** GOAL OF THE EXERCISE **
Take the material below and extract the lines from the one with "What Blender Python" through the one with "the table top", word for word, without pictures.

** DATASET RECORDS **
** Start **
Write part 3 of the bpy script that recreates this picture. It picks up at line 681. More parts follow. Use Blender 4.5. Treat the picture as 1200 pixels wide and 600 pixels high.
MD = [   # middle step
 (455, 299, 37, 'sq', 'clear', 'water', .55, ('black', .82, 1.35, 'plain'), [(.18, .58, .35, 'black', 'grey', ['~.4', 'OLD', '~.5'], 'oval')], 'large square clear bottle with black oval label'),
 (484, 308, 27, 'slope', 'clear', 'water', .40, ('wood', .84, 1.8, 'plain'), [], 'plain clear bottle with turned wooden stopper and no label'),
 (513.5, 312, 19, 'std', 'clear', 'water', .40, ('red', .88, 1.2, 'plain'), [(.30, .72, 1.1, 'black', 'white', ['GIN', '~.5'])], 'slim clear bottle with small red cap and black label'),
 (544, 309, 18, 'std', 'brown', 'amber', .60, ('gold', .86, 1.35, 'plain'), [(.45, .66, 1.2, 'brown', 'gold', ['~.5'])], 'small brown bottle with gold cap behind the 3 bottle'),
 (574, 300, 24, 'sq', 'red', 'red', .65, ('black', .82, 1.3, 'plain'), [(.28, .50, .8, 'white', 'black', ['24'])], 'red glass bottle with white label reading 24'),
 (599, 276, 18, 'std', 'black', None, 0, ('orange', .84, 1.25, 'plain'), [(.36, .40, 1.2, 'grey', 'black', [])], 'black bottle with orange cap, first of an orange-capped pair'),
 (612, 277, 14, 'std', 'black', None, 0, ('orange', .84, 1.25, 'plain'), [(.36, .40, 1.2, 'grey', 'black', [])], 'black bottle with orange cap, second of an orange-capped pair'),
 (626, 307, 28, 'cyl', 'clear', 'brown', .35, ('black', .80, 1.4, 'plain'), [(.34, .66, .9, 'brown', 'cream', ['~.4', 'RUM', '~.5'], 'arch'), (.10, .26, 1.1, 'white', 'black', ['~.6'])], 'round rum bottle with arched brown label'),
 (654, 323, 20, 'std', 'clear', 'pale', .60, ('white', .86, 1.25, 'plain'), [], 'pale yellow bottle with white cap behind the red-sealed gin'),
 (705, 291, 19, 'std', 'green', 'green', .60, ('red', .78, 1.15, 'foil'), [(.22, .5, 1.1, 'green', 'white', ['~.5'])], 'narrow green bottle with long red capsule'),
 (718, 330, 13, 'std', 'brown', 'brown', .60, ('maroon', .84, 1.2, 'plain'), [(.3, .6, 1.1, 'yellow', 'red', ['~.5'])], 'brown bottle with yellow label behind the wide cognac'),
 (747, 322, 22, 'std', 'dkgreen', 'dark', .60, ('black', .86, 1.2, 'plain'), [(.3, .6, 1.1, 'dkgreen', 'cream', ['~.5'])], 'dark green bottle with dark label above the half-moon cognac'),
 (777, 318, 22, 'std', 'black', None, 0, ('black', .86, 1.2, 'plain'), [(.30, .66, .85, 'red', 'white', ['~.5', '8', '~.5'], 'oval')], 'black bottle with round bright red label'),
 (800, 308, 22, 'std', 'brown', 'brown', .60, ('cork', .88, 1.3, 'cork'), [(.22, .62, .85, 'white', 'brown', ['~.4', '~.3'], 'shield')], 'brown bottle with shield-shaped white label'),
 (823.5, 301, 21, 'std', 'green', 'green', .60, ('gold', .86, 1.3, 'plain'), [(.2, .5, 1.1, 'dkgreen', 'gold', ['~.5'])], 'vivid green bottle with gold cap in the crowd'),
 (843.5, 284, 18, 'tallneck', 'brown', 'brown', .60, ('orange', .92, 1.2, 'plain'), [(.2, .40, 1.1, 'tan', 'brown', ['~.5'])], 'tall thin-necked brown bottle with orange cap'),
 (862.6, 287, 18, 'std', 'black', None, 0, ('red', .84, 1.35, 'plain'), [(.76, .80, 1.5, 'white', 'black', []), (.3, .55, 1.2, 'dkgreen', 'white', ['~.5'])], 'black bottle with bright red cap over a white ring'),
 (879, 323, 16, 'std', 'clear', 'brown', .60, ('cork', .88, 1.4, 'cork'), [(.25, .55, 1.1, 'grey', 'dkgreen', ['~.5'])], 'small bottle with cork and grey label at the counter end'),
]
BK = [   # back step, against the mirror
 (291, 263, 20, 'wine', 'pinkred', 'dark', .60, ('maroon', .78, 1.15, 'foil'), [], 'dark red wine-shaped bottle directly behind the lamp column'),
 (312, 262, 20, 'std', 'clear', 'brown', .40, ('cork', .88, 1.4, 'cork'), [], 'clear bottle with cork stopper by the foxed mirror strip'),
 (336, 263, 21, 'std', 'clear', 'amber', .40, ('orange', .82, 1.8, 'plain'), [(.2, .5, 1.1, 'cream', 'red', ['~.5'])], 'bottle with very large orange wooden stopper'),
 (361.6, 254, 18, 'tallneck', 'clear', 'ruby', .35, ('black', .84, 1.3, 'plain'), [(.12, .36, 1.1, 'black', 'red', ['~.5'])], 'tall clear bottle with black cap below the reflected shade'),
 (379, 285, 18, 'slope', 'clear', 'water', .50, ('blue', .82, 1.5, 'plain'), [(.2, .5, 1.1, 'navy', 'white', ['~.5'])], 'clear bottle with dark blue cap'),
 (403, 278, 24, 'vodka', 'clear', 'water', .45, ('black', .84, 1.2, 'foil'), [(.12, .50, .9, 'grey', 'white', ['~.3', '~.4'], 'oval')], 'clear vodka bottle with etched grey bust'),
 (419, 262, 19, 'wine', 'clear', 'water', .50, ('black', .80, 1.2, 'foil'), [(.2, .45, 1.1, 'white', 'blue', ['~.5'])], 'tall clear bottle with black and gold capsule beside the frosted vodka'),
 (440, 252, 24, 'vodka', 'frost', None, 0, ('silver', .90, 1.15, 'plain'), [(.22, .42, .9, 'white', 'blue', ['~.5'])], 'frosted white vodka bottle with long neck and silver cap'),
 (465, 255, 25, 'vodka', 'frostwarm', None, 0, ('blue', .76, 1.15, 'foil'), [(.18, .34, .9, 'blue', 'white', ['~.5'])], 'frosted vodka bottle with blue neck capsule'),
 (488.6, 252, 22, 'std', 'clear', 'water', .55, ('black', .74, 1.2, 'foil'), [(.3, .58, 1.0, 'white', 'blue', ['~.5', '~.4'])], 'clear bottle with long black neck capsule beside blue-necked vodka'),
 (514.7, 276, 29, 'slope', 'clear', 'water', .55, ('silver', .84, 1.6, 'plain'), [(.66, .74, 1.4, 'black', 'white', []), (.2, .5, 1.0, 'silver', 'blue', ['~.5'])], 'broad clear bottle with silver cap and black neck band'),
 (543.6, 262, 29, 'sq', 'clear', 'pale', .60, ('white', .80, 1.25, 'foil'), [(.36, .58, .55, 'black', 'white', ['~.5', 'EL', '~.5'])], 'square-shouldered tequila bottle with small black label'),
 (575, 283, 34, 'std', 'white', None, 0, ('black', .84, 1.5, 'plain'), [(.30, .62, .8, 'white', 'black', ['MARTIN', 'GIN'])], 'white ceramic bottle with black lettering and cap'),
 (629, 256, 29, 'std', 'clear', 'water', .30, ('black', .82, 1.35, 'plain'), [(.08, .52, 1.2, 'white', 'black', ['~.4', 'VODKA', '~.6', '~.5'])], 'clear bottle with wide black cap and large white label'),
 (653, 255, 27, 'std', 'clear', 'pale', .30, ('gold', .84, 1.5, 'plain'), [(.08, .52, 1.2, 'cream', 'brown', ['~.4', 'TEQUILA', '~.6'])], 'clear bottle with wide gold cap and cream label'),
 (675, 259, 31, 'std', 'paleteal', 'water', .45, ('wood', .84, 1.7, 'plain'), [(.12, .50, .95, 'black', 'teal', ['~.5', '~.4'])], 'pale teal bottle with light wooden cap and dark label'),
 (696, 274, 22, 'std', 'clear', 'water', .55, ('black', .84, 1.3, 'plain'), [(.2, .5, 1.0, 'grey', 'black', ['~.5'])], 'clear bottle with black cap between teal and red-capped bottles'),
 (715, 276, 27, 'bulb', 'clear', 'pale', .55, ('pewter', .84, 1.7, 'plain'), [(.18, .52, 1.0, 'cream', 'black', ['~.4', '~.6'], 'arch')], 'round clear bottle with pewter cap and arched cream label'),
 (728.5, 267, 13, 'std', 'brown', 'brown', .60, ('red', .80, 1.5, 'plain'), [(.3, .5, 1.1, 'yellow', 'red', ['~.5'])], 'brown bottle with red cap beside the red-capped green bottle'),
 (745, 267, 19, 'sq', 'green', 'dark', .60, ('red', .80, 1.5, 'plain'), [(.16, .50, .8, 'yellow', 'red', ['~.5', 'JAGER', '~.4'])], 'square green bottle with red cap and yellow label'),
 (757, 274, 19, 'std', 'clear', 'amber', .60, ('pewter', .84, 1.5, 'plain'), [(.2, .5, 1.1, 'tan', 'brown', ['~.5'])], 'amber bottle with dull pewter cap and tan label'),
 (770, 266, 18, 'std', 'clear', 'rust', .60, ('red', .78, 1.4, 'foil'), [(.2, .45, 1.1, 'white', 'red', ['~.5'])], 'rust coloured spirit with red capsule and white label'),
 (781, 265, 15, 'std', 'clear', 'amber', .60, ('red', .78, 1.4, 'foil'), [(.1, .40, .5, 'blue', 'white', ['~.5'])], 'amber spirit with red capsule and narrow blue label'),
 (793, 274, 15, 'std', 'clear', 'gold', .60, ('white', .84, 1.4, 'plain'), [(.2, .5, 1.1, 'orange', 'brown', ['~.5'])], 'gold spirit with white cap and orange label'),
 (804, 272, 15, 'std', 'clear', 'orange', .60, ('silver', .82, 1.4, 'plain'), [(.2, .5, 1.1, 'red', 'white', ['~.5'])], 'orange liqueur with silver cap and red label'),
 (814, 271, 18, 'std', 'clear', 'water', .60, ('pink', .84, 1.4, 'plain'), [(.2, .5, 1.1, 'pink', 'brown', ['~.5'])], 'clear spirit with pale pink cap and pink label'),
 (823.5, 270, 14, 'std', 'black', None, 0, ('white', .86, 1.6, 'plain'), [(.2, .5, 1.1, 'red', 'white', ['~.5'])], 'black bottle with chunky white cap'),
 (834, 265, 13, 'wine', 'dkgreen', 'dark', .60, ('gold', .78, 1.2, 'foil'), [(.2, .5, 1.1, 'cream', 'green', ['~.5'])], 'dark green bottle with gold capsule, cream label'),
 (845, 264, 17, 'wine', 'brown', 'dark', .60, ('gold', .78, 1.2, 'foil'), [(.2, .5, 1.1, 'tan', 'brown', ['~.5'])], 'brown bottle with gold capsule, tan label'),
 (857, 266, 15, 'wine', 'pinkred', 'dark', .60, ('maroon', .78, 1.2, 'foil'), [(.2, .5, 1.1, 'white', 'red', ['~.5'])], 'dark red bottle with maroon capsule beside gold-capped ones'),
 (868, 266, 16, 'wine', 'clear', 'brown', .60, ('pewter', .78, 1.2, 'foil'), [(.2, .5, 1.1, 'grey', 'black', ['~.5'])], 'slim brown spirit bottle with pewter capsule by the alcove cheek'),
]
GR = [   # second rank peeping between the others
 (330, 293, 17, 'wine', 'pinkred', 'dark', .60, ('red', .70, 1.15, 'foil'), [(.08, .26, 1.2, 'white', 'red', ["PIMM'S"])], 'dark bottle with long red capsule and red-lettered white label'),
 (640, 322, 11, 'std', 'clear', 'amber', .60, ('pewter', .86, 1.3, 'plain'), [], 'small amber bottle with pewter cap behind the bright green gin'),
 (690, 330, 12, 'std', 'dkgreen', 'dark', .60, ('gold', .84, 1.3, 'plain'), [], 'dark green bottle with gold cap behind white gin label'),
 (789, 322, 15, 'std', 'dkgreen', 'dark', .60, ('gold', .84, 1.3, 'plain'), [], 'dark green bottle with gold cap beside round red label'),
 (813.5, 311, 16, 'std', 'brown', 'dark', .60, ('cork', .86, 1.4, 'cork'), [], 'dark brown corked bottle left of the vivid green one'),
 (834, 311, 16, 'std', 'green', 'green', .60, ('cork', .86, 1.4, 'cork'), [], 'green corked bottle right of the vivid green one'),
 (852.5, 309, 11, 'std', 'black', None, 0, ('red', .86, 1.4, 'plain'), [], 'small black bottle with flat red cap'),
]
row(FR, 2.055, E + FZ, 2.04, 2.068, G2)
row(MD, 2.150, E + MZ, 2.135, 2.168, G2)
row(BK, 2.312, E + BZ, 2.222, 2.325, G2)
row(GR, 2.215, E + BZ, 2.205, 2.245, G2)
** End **
** Start **
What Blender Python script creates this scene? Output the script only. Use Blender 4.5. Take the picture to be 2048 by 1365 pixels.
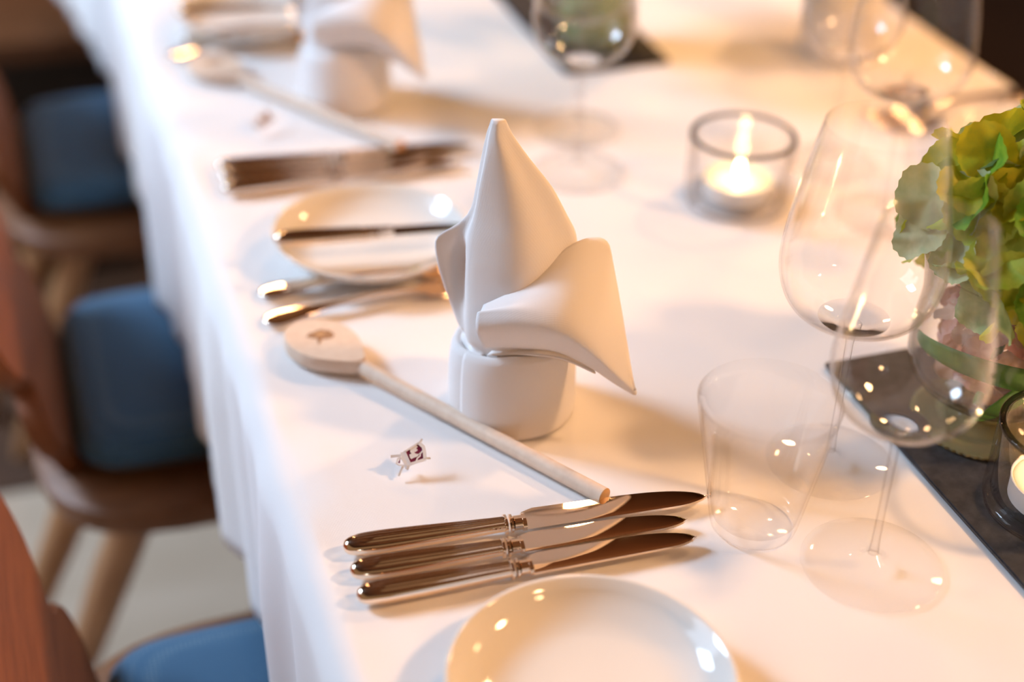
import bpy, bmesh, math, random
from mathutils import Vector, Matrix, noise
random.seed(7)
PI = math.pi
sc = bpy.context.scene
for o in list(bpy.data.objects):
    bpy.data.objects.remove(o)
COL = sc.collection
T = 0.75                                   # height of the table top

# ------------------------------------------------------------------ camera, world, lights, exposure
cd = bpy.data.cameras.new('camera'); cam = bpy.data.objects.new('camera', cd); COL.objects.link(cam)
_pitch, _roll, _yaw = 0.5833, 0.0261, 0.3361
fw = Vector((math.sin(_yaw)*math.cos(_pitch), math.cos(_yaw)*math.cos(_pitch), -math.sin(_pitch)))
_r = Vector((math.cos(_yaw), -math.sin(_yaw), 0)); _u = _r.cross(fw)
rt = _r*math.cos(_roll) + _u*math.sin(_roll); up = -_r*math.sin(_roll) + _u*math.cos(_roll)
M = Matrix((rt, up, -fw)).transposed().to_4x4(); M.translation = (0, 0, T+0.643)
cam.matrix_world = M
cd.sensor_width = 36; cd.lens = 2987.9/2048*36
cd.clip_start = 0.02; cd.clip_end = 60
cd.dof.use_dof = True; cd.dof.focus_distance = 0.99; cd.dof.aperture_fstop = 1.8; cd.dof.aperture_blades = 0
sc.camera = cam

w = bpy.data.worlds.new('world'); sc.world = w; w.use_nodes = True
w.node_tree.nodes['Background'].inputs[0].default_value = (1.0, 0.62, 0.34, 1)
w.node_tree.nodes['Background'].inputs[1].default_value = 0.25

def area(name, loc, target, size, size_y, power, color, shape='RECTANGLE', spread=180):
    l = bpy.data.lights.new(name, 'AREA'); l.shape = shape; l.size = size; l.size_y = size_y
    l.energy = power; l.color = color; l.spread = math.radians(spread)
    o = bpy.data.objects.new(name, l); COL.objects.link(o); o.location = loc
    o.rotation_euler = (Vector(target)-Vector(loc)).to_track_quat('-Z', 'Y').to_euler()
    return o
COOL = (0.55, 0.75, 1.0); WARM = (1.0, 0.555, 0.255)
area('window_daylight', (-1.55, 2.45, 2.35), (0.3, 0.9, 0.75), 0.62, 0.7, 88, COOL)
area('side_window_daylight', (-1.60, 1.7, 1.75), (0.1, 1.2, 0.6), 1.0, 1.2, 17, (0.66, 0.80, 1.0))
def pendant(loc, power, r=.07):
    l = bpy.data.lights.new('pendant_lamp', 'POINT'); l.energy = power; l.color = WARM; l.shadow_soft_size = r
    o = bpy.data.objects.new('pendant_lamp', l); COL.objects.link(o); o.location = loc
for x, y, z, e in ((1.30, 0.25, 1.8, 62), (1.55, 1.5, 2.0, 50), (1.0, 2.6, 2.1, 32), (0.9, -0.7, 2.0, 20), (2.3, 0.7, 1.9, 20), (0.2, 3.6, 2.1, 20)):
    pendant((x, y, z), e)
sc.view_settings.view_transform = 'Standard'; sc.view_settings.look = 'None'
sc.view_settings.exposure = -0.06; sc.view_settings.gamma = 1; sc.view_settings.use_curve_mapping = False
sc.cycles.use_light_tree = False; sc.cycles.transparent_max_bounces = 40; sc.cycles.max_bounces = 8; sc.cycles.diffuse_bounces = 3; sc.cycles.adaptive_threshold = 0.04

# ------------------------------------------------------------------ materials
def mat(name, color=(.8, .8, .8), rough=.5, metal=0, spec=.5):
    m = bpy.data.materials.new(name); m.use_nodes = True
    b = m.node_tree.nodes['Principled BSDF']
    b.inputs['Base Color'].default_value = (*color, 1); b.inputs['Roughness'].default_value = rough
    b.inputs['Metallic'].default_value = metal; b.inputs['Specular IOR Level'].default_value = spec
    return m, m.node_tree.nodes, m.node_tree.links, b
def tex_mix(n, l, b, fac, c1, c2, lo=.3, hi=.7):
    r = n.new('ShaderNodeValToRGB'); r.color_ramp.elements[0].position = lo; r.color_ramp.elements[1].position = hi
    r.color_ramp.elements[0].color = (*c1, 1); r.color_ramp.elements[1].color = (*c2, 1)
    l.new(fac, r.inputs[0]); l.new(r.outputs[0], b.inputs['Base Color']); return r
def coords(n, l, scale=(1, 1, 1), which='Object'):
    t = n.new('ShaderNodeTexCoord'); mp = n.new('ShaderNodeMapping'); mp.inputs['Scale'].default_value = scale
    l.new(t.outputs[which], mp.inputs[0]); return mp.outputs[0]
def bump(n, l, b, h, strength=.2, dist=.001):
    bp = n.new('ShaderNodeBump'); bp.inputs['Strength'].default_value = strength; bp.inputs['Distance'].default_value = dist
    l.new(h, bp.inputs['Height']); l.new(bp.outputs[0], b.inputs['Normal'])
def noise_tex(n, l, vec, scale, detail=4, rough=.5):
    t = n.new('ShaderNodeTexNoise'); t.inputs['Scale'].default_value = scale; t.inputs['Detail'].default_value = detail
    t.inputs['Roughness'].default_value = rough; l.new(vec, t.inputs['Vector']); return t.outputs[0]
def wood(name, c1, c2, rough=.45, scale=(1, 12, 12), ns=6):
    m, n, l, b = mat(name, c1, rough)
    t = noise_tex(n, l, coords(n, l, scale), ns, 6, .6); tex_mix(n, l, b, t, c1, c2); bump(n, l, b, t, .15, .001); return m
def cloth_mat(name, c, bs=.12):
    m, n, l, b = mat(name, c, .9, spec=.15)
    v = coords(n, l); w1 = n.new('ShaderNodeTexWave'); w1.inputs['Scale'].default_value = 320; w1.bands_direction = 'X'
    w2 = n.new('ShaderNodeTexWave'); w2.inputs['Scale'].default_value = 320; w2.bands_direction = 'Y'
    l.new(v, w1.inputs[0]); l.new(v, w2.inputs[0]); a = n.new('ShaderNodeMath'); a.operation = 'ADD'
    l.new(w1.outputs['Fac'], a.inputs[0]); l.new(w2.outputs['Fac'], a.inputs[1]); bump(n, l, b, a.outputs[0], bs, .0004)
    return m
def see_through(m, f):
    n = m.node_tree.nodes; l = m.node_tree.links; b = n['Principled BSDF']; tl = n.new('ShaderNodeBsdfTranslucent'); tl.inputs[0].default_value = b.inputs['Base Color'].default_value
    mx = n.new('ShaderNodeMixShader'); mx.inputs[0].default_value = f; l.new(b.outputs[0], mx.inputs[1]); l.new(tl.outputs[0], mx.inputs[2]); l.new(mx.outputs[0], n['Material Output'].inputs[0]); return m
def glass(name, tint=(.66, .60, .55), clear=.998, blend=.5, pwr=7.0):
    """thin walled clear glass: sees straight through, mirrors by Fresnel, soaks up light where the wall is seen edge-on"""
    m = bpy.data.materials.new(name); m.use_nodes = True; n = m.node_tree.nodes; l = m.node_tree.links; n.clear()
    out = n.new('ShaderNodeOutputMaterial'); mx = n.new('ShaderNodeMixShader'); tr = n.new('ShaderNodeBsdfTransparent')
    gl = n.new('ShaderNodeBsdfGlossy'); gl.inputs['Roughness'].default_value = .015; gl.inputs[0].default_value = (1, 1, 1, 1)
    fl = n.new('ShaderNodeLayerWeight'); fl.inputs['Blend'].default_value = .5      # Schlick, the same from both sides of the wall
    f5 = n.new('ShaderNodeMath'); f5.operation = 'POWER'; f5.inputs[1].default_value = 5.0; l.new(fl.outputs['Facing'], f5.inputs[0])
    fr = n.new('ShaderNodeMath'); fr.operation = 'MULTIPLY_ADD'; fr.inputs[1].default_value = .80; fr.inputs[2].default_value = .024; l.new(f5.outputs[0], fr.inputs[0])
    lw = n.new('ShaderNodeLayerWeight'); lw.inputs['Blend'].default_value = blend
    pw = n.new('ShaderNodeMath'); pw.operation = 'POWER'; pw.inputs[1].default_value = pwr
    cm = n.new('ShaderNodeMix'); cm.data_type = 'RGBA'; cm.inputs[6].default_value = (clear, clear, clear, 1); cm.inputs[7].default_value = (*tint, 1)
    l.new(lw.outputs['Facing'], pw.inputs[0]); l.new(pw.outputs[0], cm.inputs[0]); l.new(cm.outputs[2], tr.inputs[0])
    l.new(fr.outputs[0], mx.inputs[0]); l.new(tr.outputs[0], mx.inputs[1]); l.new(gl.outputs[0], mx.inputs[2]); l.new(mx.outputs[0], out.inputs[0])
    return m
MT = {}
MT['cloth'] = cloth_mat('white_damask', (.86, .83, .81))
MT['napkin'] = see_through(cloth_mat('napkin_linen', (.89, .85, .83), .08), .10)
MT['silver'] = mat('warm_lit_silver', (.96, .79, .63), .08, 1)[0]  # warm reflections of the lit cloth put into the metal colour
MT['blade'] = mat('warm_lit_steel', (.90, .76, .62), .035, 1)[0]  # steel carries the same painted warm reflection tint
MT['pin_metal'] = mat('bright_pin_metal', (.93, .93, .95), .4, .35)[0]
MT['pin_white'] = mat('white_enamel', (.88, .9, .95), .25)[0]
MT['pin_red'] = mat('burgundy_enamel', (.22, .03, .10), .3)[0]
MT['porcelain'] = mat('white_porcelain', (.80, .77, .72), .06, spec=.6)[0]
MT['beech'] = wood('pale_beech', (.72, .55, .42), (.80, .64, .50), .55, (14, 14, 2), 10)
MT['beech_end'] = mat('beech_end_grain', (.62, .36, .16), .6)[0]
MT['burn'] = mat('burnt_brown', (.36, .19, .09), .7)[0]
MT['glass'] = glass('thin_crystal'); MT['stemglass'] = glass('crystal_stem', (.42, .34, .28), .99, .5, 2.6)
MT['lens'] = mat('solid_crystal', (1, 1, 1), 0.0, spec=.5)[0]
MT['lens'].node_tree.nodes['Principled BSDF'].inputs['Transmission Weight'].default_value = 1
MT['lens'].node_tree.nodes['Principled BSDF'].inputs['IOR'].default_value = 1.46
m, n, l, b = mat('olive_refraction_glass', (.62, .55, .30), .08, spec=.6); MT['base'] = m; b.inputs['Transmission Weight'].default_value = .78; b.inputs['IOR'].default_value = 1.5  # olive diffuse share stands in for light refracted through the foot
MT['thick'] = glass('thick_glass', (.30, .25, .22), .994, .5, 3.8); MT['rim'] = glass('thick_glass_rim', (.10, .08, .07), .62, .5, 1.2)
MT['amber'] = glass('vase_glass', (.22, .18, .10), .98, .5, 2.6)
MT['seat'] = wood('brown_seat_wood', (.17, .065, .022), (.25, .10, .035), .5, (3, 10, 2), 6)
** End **
** RESPONSE TO THIS TASK **
What Blender Python script creates this scene? Output the script only. Use Blender 4.5. Take the picture to be 2048 by 1365 pixels.
import bpy, bmesh, math, random
from mathutils import Vector, Matrix, noise
random.seed(7)
PI = math.pi
sc = bpy.context.scene
for o in list(bpy.data.objects):
    bpy.data.objects.remove(o)
COL = sc.collection
T = 0.75                                   # height of the table top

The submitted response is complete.